Is there any rule regarding at which stage of the novel the main character make his first apearence ?
Rules is a firm word. Unless it's grammar, I'd say rules and writing don't always go hand in hand. You would need a pretty good reason not to include them in the beginning, though. Without a main character to care about your readers might not find a reason to stick a round. Why do you want to introduce your character later, and when in the book would you introduce them?
If there's a part of your story that you need to have to explain later plot points but doesn't have any of your main characters, then that's usually what you'd call a prologue. Regardless, your main characters, both protagonists and antagonists, should all be either introduced or referenced within the first act. If you have any Deus Ex characters, then you should probably bring them up here, too, to make them feel less Deus Ex-ey.
I agree with The Dapper Hooligan. You could write about a time before the character is born, but it would probably be a prologue or such. Just don't wait too long to actually get to the main character, and with them the actual plot.
Yes i do need this chapter which will bring my main character into life who latter at his adulhood age will be in collision course with his dad . They do ignore each other their family relationship because the son is a sexual assaut fruit . I home you understand partially the plot. Think you for your contribution.
Every character comes into life, in the sense of being born. Not every character has a chapter devoted to his or her birth.
I think it's a prologue rather than chapter one in the first Harry Potter book, but - the main character is alive but a baby and more of a macguffin than a character. The concept of his existence is introduced, though. That seems like it might be a bit similar to what you're describing? I'd point out that it's a pretty short introductory 'chapter' in HP. You don't want that kind of thing to drag on.
I always regarded that chapter as a waste of space.

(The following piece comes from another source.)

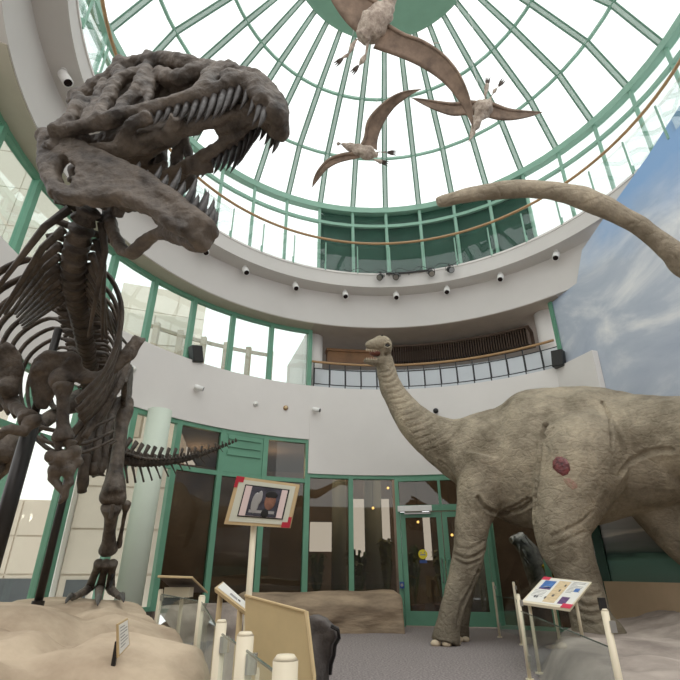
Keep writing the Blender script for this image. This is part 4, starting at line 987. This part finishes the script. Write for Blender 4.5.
pterosaur('largest pterosaur model with long brown wings and pale furry belly hanging nearest the dome cap', 6.6,
    [(cq([(262, 62, 0), (300, 84, -.02), (345, 100, -.06), (392, 130, -.1), (430, 172, -.12), (455, 222, -.1), (466, 268, -.06), (469, 312, 0)]),
      cq([(226, 118, .05), (262, 130, .05), (305, 146, .04), (350, 168, .02), (395, 200, 0), (430, 240, 0), (455, 282, 0), (469, 312, 0)])),
     (cq([(240, 8, 0), (215, -5, 0), (180, -40, -.05), (150, -90, -.08), (135, -150, -.05), (128, -210, 0)]),
      cq([(200, 92, .05), (165, 60, .05), (135, 20, .03), (112, -30, .02), (110, -110, 0), (128, -210, 0)]))],
    cb([(198, 92, 7, 0), (215, 75, 13, .02), (235, 52, 15.5, .02), (253, 32, 12, .0), (266, 10, 7, -.02), (276, -15, 6, -.05)]),
    [cq([(192, 92, 0), (180, 105, .02), (168, 128, .04), (152, 142, .05)]), cq([(214, 98, 0), (212, 122, .02), (200, 148, .04), (190, 160, .05)])],
    head=cb([(276, -15, 7, -.05), (284, -40, 9, -.08), (292, -70, 5, -.1), (300, -110, 1, -.15)]), hands=[(280+378/2.429, 104/2.429, -.1)], anchor=(AX-.2, AY-1.8, 14.3))
pterosaur('small pterosaur model with one wing raised in a curve, nearer the skeleton snout', 9.2,
    [(cq([(200, 352, 0), (208, 332, 0), (214, 296, -.1), (238, 264, -.2), (272, 236, -.3), (305, 222, -.35), (343, 217, -.4)]),
      cq([(236, 366, .05), (238, 336, .03), (254, 296, -.05), (278, 262, -.15), (300, 244, -.28), (320, 230, -.35), (343, 217, -.4)])),
     (cq([(184, 372, 0), (150, 376, .05), (118, 388, .1), (94, 412, .15), (82, 436, .2), (79, 455, .25)]),
      cq([(194, 384, .02), (165, 390, .05), (138, 398, .1), (112, 414, .15), (94, 436, .2), (79, 455, .25)]))],
    cb([(238, 377, 3, 0), (222, 374, 5.5, 0), (206, 369, 6.8, 0), (190, 364, 6, 0), (176, 358, 4, 0)]),
    [cq([(222, 376, 0), (240, 368, 0), (262, 370, .05)]), cq([(216, 380, 0), (232, 388, 0), (244, 392, .05)])],
    head=cb([(178, 358, 4, 0), (168, 355, 4.2, -.02), (158, 353, 2.2, -.04), (138, 348, .6, -.08)]), anchor=(AX+.2, AY+.4, 14.3))
pterosaur('small pterosaur model with level outstretched wings hanging nearest the dark tail tip', 9.0,
    [(cq([(478, 250, 0), (455, 248, 0), (420, 252, -.05), (375, 246, -.1), (345, 241, -.15), (319, 238, -.2)]),
      cq([(480, 282, .04), (455, 280, .03), (420, 282, 0), (385, 272, -.05), (350, 256, -.12), (319, 238, -.2)])),
     (cq([(505, 248, 0), (525, 256, 0), (555, 266, .05), (590, 270, .1), (615, 271, .15), (637, 273, .2)]),
      cq([(505, 286, .04), (530, 292, .04), (560, 293, .06), (592, 288, .1), (618, 281, .15), (637, 273, .2)]))],
    cb([(506, 244, 4, 0), (498, 256, 9, 0), (490, 270, 10, 0), (484, 282, 7, 0), (480, 292, 4, 0)]),
    [cq([(506, 246, 0), (516, 228, 0), (532, 208, .05)]), cq([(496, 246, 0), (500, 228, 0), (503, 206, .05)])],
    head=cb([(481, 290, 4, 0), (476, 302, 4.5, -.03), (470, 318, 2.2, -.05), (459, 346, .6, -.1)]), anchor=(AX+1.2, AY-.2, 14.25))
# ================================================================== rocks
def heightfield(name, xs, ys, hfun, m, label, cat, base=0.0, amp=.05):
    """closed rock: height field over a grid, dropped to the floor round its edge"""
    q = MB(); idx = {}; nx, ny = len(xs), len(ys); inside = {}
    for i, x in enumerate(xs):
        for j, y in enumerate(ys):
            h = hfun(x, y); inside[i, j] = h > 0
            idx[i, j] = len(q.v); q.v.append(Vector((x, y, base+max(0, h))))
    for i in range(nx-1):
        for j in range(ny-1):
            c = [(i, j), (i+1, j), (i+1, j+1), (i, j+1)]
            if any(inside[k] for k in c): q.f.append([idx[k] for k in c]); q.mi.append(0)
    o = q.build(name, m, None, True); bm = bmesh.new(); bm.from_mesh(o.data)
    bmesh.ops.delete(bm, geom=[v for v in bm.verts if not v.link_faces], context='VERTS')
    bm.to_mesh(o.data); bm.free()
    return tag(o, label, cat)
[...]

A harmless waste of space, but a waste all the time. Edited to add: Which is not in any way intended to disagree with your point.
Thinking about it critically, I guess it was probably meant to be a hook for the magical stuff, since there was a bit more mundane story before Harry got to the wizardy content, and with it being for kids that works since you don't want'em to get bored or whatever. But yeah, it probably could've been streamlined a bit more, especially for an adult audience. If I were writing something like it, I'd take a more 'just get to the point faster' approach, but I know that - reading it for the first time as a kid - that opening scene always stuck with me as cool and whimsical and magical and all that. Now I'm just talking about Harry Potter for no reason, though. Digressions aside, @Everlast, what I mean is that you can take some time before you introduce your mc, sure. But it should probably be about them in some way (it sounds like in your case, it is), and it should probably be brief. Personally, I'd give it a pretty hard look and be %100 sure that it's really the best or only way to start things off. I'm not on the completely anti-prologue side of things, but I do think you need a good justification for starting the story at any place other than when things truly get going. (Granted I've also cut my teeth primarily writing short stories, not novels, where getting right into things is kind of a necessity, so.)
Not sure that devoting a chapter to this would be the best way to approach it. Since the son isn't born with the knowledge that he is the result of a sexual assault (perhaps "rape" would be more accurate), I would think the better course would be to have the reader discover this fact at the same time the son does, so as to share his emotional reaction. By showing the rape (which I presume is Chapter One), you attach the emotional response to the mother, not the son.